Gold Star Dad

The thoughts of a father who has lost a son to war

Archive for January, 2010

The Prison:

Posted by fozzynok on 01/18/2010

Many parts of being a family member of someone lost in war is trying to live in the everyday world of those who go about their daily lives without the cares or woes that losing a son in this way brings. The day that Micheal was killed that day, I was sentenced to life in a sort of prison. I’ve thought many times about this and how to explain it. There are no bars on this prison, I do not wear one of those striped prison outfits and the only chains and binds that I wear are completely invisible to the outside world. They are not there to be felt or drug along by anyone but those who are sentenced to this prison. To the outside world, they just see me. Some days they do see or sense that I’m a bit more burdened but since everyone can get a bit down and out, they pass this off as normal most of the time.

To those outside the walls of the prison, they do not know the feelings of despair that this sentence has brought to me. They occasionally visit the prison on special days or events to share the load occasionally or for a few hours on those days. After the visit, it’s right back into the cell and a sort of solitary. It IS a type of solitary; we can be in a room full of people and still be completely alone. There has been only a few times where I was in the cell with a cell mate for a while. To be with someone who is sharing the same sentence is sometimes helpful because it is at that time when you do not feel truly alone in the world and not selfish or abnormal for not being the same old you before your life was forever changed.

I am sentenced to forever see others enjoying their lives and sometimes feel the stinging guilt of being a bit angry at the world for going on. From military events, homecomings to holidays and birthdays, the happiness for others sometimes gets a bit of a bitter taste that can ruin a perfectly good mouthful of cake or sip of spirit. The feelings are fleeting and I am so happy for these families it’s hard to describe sometimes. Being around euphoric happy people getting what they deserve when their hopes and prayers are answered is sometimes just not easy and I have to select sometimes carefully which I can attend and share and when I will have to bow out of early or even not attend in the first place.

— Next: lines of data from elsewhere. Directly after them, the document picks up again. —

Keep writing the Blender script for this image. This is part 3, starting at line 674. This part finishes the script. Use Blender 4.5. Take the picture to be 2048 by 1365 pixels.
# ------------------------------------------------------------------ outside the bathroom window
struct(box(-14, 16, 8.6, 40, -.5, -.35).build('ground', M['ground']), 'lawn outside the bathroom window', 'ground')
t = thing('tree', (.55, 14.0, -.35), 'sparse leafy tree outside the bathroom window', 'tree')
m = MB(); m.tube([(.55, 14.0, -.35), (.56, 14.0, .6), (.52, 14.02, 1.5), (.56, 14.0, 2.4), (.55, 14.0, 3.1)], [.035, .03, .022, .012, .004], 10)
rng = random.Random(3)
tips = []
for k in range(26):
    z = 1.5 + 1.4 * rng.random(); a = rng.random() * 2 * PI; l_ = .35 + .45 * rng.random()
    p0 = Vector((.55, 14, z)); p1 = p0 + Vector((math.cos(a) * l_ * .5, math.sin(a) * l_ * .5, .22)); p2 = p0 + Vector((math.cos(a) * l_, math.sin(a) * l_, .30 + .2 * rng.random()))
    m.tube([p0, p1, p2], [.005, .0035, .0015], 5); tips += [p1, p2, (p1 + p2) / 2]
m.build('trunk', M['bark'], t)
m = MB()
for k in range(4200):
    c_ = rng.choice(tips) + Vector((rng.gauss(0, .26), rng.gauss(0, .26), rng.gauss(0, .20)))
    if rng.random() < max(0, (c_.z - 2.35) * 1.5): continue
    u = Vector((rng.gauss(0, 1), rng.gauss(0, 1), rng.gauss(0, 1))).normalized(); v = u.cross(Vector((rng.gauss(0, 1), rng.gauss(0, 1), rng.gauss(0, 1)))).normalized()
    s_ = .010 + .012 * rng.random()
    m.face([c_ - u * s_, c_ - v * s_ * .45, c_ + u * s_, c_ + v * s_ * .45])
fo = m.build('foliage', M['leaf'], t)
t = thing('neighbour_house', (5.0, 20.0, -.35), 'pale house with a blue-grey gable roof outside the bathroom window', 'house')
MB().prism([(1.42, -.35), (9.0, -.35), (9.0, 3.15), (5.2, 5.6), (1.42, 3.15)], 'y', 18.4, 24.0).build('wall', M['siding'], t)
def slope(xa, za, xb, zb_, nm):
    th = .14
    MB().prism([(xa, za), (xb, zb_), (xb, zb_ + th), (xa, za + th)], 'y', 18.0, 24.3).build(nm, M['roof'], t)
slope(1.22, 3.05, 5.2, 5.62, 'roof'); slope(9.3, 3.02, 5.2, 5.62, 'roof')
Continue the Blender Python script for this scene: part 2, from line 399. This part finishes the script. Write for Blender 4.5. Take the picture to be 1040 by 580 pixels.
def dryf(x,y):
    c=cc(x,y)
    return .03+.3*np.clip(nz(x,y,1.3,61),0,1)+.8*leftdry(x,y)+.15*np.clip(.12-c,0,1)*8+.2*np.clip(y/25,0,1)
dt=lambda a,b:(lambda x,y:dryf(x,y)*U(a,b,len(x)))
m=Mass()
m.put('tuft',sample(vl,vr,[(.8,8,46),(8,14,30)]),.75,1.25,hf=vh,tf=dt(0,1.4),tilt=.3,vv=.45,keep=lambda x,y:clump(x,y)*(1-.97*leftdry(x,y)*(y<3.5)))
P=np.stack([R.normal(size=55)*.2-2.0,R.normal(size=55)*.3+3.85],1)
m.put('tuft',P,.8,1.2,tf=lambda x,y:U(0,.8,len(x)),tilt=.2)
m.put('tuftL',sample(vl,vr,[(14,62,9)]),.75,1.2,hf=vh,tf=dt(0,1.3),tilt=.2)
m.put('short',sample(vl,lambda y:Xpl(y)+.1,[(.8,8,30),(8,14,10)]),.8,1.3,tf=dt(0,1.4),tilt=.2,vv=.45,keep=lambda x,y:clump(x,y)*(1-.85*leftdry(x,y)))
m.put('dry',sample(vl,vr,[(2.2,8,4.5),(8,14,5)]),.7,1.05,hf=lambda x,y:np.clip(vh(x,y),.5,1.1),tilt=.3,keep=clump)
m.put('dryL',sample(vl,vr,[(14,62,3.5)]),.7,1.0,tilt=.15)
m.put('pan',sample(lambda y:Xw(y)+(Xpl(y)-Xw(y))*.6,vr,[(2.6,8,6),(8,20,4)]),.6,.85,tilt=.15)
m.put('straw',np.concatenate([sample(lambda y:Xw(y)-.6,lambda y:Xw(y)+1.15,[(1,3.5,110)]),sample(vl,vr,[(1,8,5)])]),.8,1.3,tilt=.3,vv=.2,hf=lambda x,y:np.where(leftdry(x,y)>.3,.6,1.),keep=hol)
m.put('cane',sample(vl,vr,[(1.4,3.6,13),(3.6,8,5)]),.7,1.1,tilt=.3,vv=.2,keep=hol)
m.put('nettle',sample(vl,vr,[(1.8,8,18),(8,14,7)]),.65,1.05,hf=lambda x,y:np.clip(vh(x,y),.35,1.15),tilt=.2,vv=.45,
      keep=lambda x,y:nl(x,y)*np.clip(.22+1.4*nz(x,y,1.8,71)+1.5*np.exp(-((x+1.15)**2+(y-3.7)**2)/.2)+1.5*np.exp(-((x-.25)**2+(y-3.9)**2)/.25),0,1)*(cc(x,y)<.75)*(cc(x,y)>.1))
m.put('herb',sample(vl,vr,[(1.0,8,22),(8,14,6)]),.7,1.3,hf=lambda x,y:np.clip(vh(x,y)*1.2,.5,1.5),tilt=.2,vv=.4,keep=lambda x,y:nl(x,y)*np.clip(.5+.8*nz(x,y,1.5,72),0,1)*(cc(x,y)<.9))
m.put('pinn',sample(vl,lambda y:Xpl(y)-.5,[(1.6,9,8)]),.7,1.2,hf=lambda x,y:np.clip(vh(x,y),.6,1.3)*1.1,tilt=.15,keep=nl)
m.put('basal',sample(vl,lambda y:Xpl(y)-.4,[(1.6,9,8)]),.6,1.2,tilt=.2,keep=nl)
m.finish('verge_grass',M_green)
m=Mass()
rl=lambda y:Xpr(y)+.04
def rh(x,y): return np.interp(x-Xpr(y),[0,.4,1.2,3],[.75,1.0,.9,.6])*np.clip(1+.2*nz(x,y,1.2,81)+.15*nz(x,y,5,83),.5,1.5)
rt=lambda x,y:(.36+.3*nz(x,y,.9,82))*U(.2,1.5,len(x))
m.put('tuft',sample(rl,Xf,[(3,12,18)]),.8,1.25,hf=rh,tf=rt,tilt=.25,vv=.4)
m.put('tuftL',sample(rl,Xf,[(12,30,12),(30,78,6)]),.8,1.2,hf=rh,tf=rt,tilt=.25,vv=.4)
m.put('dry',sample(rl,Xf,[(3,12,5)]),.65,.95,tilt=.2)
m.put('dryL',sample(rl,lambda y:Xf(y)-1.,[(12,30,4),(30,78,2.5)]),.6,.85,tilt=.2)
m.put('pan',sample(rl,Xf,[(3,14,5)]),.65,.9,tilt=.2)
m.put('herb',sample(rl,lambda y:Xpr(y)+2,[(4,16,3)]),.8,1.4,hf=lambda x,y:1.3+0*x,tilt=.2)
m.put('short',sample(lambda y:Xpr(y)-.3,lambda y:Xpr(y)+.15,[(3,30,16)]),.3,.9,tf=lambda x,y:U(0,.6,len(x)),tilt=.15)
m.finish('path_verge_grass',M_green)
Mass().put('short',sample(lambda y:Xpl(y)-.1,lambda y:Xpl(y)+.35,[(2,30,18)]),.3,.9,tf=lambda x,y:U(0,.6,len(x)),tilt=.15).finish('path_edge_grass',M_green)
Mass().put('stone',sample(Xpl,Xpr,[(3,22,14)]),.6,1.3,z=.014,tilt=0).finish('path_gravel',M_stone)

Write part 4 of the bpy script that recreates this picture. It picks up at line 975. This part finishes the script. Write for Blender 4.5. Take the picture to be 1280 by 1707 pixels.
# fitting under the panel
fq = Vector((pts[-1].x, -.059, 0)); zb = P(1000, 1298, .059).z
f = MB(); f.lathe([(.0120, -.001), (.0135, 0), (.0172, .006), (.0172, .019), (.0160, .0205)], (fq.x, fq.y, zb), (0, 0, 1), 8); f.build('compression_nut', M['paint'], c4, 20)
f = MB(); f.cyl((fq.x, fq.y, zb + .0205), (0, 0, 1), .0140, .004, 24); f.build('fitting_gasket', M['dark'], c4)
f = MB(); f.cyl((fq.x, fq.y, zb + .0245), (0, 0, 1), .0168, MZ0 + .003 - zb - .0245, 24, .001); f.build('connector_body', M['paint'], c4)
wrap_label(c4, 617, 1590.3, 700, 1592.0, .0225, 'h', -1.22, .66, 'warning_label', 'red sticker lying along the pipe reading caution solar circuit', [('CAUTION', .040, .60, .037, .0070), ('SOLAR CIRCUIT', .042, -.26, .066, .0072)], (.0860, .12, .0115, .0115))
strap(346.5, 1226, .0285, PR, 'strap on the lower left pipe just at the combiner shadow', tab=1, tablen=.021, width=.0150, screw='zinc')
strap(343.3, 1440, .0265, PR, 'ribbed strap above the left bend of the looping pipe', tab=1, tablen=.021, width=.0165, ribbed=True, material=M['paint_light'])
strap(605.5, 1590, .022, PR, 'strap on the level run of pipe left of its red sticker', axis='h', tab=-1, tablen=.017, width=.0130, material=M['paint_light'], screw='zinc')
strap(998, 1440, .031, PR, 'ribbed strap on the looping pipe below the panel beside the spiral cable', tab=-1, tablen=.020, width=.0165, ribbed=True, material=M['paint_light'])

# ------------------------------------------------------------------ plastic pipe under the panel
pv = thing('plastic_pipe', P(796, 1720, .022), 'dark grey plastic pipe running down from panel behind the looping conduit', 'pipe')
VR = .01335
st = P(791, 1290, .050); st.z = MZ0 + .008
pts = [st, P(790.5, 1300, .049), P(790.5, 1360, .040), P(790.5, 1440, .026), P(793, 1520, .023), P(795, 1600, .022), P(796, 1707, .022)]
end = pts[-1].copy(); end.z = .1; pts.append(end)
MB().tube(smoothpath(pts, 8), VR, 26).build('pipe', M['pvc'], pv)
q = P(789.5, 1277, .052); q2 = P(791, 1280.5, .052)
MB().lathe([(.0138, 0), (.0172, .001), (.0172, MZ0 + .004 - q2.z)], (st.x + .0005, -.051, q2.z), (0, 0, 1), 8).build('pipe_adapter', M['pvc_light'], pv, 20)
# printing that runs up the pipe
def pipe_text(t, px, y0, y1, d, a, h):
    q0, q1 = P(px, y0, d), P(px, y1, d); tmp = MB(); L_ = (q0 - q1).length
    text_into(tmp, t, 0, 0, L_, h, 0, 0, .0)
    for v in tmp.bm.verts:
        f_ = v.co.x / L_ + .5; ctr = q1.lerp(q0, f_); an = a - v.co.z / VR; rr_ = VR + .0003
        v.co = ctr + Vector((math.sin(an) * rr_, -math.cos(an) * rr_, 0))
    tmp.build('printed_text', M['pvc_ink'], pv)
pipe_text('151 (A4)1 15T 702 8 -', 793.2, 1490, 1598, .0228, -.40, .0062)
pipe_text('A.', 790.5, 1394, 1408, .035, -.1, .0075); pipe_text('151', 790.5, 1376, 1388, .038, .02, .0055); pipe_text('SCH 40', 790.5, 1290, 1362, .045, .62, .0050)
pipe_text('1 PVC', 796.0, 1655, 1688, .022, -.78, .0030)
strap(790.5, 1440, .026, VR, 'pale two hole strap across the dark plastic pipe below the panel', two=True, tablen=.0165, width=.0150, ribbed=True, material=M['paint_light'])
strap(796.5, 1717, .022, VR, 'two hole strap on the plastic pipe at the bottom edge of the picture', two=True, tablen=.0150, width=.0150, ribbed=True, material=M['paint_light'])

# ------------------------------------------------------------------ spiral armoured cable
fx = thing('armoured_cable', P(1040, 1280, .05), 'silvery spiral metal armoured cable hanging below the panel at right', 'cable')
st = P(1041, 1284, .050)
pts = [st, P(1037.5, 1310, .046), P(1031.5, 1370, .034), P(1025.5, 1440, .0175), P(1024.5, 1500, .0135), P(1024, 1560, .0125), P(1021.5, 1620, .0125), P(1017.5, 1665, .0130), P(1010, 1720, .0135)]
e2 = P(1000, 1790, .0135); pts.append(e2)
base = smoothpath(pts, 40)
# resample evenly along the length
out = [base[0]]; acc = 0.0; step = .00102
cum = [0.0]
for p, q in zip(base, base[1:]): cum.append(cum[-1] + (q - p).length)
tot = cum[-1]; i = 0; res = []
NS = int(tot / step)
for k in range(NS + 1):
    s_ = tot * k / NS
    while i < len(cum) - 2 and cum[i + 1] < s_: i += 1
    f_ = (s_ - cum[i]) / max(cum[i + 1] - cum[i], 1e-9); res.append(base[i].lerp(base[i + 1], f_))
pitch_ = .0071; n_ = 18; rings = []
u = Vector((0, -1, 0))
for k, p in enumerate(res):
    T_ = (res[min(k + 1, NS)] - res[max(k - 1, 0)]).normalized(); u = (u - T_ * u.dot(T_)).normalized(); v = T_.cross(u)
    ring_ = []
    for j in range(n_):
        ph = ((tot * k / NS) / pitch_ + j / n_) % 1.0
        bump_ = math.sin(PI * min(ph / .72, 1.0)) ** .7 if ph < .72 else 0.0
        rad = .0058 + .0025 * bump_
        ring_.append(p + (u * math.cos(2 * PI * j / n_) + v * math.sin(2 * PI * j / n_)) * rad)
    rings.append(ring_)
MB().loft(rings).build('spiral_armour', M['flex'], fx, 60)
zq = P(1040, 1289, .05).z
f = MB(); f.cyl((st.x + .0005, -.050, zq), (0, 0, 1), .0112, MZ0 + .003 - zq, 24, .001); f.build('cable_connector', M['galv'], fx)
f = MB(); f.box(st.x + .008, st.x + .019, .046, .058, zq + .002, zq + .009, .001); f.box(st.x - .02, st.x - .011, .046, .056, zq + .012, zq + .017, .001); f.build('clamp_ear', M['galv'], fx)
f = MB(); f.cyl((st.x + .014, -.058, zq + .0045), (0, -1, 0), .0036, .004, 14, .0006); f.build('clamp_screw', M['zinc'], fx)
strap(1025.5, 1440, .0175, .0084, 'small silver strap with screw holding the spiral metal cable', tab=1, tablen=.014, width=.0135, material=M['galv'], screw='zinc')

I am sentenced to this place to walk the same halls, occupy the same places and do the same things and to basically haunt the world of the normal living, breathing world. I live in a world where my son dies every day and sometimes even several times a day. I see the uniforms of the faceless men who came to my home, I see the flag draped casket, I see the faces of the family and friends, and I hear the crack of the 21-gun salute. I am sentenced to a place in the country that I’ve never been overly fond of in any real way. I am now forced to stay here probably forever, because this place is where Micheal will be forever. The grave is a few minutes away. I do not go there often, but it is always there in my mind and is part of the burden. I could not leave this place, because leaving here, would be leaving him. There’s probably someone who would call that crazy and it probably is to an extent.